While many commercial properties have lost value during the past few years, not all are being offered at the steep 60% to 70% discounts mentioned previously. Moody’s looked at various price indices that measure changes on repeat sales of the same properties over time and found that office values have come down about 20% to 30% since their 2021 peak. However, other measures imply a 30% to 40% discount, Moody’s head of commercial real estate economic analysis, Kevin Fagan, tells Fortune.
“Some office properties are seeing significant discounts to their prior valuations or sale prices, but 70% is not the norm,” Fagan says. “While sale volume is low and price discovery has been a big challenge for CRE stakeholders over the past year or two, the sales that have occurred have offered a very mixed picture.” Indeed, other measures based on market prices of public REITs indicate as much as a 60% peak-to-trough decline, he adds.
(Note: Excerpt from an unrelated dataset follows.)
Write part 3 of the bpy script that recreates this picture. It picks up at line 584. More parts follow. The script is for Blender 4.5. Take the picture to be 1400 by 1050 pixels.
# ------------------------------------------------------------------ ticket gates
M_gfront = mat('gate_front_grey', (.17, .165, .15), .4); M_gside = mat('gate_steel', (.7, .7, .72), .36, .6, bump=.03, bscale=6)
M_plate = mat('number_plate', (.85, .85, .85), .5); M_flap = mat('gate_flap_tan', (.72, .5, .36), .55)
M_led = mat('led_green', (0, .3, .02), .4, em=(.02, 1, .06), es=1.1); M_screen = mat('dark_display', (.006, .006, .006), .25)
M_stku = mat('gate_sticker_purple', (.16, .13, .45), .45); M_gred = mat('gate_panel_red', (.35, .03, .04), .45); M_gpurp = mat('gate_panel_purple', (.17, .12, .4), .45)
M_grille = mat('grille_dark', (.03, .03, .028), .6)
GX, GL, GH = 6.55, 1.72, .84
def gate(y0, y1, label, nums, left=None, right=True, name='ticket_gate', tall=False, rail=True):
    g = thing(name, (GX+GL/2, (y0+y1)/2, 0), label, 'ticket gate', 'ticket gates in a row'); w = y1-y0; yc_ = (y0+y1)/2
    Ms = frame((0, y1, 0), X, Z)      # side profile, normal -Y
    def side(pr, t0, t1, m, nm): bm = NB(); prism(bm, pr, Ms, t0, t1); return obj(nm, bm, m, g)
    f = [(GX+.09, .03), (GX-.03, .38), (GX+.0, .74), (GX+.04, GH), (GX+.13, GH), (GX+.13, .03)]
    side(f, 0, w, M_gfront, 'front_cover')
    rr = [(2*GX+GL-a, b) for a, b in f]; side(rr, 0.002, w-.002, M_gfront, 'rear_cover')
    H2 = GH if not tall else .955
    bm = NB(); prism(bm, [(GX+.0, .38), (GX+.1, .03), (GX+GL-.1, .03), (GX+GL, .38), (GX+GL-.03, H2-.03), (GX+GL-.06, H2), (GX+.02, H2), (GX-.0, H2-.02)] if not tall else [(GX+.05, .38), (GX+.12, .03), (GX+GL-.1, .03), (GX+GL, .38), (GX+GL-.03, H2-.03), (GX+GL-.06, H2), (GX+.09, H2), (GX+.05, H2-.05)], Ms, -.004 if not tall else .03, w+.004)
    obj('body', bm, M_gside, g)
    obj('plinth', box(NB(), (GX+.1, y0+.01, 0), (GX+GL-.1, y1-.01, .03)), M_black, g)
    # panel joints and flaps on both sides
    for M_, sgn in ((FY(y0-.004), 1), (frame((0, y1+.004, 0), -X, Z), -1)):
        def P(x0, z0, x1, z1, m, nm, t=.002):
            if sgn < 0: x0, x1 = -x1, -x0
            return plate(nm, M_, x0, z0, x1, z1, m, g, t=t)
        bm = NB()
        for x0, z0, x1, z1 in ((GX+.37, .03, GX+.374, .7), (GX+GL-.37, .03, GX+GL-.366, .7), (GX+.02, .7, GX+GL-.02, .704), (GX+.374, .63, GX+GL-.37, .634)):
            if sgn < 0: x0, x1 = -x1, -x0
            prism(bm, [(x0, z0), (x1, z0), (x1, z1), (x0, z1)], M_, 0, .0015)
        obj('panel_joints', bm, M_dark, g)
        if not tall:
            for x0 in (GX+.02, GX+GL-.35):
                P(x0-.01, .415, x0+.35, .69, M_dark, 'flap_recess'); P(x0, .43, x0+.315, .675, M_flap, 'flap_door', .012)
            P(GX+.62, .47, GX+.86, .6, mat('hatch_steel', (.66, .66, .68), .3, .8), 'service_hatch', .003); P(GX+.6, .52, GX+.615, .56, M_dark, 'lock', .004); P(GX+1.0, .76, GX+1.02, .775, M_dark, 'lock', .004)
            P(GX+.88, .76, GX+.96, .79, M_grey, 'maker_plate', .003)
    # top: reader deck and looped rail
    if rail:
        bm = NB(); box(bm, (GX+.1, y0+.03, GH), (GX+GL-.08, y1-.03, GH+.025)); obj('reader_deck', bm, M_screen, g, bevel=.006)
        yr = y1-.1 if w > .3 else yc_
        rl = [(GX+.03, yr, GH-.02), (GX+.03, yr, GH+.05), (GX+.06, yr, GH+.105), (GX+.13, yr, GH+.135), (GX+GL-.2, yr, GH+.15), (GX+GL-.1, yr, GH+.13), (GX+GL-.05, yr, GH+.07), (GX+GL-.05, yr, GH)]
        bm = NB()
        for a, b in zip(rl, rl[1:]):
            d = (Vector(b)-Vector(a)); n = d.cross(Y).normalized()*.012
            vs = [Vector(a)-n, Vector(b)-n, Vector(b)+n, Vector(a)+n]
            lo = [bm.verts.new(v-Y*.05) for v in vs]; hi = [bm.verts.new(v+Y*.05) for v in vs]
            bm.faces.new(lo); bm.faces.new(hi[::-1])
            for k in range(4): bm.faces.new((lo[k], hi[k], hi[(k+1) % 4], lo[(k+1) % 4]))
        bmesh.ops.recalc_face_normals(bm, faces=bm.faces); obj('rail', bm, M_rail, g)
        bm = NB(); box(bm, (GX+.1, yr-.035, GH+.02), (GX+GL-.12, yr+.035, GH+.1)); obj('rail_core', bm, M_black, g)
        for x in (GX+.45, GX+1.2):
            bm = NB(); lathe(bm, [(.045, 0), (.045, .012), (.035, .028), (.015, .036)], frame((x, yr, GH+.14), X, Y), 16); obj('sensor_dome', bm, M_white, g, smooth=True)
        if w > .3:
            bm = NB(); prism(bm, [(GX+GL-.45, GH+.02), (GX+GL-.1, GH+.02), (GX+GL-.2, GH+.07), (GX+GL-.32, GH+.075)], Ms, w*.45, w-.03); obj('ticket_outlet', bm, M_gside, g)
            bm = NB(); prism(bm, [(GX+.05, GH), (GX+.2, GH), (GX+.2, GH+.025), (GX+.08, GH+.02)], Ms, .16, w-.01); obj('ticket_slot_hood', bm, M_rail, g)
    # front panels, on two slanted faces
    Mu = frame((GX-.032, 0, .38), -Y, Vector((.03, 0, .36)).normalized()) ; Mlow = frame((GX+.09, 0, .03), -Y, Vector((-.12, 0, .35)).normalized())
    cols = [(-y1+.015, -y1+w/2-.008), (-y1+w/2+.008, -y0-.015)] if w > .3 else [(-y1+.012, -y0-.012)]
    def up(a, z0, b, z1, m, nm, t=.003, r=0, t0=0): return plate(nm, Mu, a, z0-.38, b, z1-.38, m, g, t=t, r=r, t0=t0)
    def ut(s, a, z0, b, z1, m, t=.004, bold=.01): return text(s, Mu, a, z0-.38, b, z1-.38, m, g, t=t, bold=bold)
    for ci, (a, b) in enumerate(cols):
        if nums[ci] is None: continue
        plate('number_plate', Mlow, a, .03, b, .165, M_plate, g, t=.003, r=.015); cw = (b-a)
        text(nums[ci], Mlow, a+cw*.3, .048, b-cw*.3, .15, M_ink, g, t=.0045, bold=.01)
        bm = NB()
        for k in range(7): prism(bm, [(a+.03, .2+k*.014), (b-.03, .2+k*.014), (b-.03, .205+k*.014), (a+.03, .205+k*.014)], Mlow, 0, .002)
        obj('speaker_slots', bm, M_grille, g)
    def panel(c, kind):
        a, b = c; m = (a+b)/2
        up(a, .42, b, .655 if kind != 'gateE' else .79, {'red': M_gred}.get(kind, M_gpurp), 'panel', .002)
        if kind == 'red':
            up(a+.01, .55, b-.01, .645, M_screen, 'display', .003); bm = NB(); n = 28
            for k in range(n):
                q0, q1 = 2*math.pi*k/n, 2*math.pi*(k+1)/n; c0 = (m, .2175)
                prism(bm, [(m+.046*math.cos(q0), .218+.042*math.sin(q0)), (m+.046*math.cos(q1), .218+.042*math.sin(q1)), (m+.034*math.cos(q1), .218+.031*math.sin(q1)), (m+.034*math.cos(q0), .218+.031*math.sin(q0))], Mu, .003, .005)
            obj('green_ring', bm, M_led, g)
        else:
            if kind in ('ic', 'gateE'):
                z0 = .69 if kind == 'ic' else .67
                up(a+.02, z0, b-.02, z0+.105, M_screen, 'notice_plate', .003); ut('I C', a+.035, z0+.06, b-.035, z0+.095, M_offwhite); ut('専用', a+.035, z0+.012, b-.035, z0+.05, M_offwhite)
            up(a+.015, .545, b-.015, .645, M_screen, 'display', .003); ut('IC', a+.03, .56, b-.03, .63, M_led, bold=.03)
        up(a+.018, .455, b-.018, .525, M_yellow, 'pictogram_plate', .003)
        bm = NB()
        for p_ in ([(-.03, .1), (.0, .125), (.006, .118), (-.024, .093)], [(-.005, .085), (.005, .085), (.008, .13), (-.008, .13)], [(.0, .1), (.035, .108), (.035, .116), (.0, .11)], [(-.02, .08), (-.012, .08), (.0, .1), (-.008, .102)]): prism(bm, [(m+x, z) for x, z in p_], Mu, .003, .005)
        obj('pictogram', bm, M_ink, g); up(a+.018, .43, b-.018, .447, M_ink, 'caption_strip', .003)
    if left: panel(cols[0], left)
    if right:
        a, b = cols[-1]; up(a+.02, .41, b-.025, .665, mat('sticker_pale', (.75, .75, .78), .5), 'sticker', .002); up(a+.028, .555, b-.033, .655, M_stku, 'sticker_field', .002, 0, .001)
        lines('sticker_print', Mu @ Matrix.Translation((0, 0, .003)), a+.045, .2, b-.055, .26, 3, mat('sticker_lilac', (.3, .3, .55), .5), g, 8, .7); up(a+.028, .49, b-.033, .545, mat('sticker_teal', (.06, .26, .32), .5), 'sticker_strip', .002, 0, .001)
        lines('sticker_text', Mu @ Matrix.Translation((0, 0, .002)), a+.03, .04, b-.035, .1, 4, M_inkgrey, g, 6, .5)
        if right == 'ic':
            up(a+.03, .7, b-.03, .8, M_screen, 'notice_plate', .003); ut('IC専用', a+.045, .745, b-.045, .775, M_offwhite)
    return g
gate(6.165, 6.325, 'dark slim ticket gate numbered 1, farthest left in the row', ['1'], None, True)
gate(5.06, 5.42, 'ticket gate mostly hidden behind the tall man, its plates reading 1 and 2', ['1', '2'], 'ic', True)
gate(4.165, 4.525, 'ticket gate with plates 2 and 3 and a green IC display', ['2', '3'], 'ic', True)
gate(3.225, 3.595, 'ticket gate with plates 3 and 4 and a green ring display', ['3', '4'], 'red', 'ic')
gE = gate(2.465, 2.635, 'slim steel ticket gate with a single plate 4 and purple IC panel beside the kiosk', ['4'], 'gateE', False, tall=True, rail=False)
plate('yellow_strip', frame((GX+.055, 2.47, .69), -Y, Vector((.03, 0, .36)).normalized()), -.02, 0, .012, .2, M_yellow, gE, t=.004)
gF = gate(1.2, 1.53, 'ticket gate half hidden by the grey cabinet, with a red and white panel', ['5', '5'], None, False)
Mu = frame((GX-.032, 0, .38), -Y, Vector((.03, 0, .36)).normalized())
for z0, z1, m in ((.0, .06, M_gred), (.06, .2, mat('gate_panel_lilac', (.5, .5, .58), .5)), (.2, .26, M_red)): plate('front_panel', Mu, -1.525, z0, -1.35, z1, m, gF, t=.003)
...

It’s also important to note the intricacies of individual commercial real estate sales, especially when it comes to properties that are massively discounted. Take the example of the Manhattan office building at 1740 Broadway. There had been a “battle” between bondholders and the special servicer (who specialize in managing and resolving distressed loans) on the deal after Blacksone turned over the keys to the property, Fagan says, which resulted in delays and a need to get the property sold quickly.
“All of those issues led to a fire sale situation on the asset, versus an orderly sale that would maximize recovery value,” Fagan says. Another such example was a property in Fort Worth, Texas, where multiple reports in May indicated that the Burnett Plaza building had sold for $12.3 million, less than one-tenth of the $137.5 million paid just three years earlier.
“The reality of the situation was much different,” Fagan explains, because the media reports only addressed part of the sale. The foreclosure auction was only for the mezzanine loan on the property, which are typically just used for acquisitions or development projects. The first mortgage on the building, which is estimated at $83 million is still in place for the building.
“So while the winning bid was $12.3 million, the buyer is also responsible for the $83 million first mortgage, bringing the acquisition to just over $95 million,” Fagan says. “This is still a steep decline from $137.5 million in just three years, but 33% is a long way from the 90%-plus [discount] that was widely reported.”
Either way, it’s undeniable that many commercial property owners are having a tough time keeping their buildings occupied.
“Building owners face significant headwinds attracting and retaining tenants, especially in the office category,” Kevan Ventura, a principal in law firm Goldberg Kohn‘s real estate group, tells Fortune. “Simply put, reduced tenant demand contributes to reduced rental income and reduced value. Maintaining occupancy is critical to financial viability.”